Rauw Alejandro is back in our feed and this time, he’s not just dropping chart-toppers or flexing choreography sharp enough to slice air—he’s manning the grill. Kind of. The Puerto Rican reggaetonero has partnered with Buchanan’s whisky for its latest culinary-meets-cultura spectacle: the Asados Unidos campaign.
If you’re unfamiliar with the term asado, it’s basically barbecue—but make it Latin American, deeply emotional, and a battleground for generational grilling philosophies. Enter Buchanan’s, the Scotch brand with a Latin soul, whose entire brand identity now seems built around making whisky as comfortable at a backyard cookout as it is on a mahogany bar cart in the Andes.

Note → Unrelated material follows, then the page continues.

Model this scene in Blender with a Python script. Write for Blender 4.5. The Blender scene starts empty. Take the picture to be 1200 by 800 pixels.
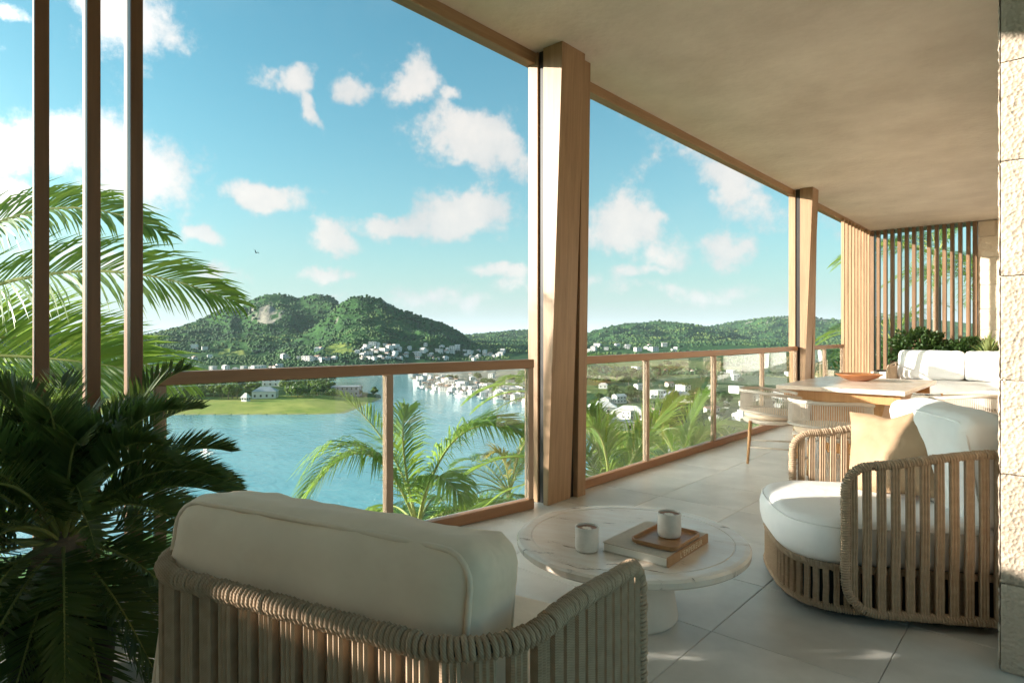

The campaign’s core thesis is one part sociology seminar and one part travel ad: despite our differences in spice level, smoke preference, and playlist choices (Merengue or Bomba? Discuss), it’s Buchanan’s that brings us together. Rauw, of course, plays the cultural diplomat here—grilling with friends from Puerto Rico, Argentina, Colombia, and Mexico across a four-part video series that’s basically Anthony Bourdain: Parts Unknown meets a Spotify visual album.
And if the smoky meats and sun-kissed montages don’t draw you in, Rauw’s current halo status certainly might. Fresh off the release of his No. 1 album and amid his Cosa Nuestra Tour, he’s become a patron saint of cross-cultural cool. His music career continues to rocket beyond reggaeton orthodoxy into genre-fluid experimentation, and this campaign feels less like an endorsement and more like a lifestyle convergence. He’s not just selling whisky—he’s remixing masculinity, swagger, and social ritual in a way that feels distinctly 200%: 100% Latino, 100% global crossover.
With over 21 million Instagram followers (and a million new ones since December alone), Rauw’s brand capital isn’t just rising—it’s aging like a premium whisky. Add to that his string of partnerships with brands like Reebok and Dolce & Gabbana, and you start to wonder whether he’s planning a hostile takeover of every vertical from sneakers to spirits.
One can’t help but imagine: if Don Draper had worn puffer jackets and dropped perreo beats, this is probably how he’d launch whisky too.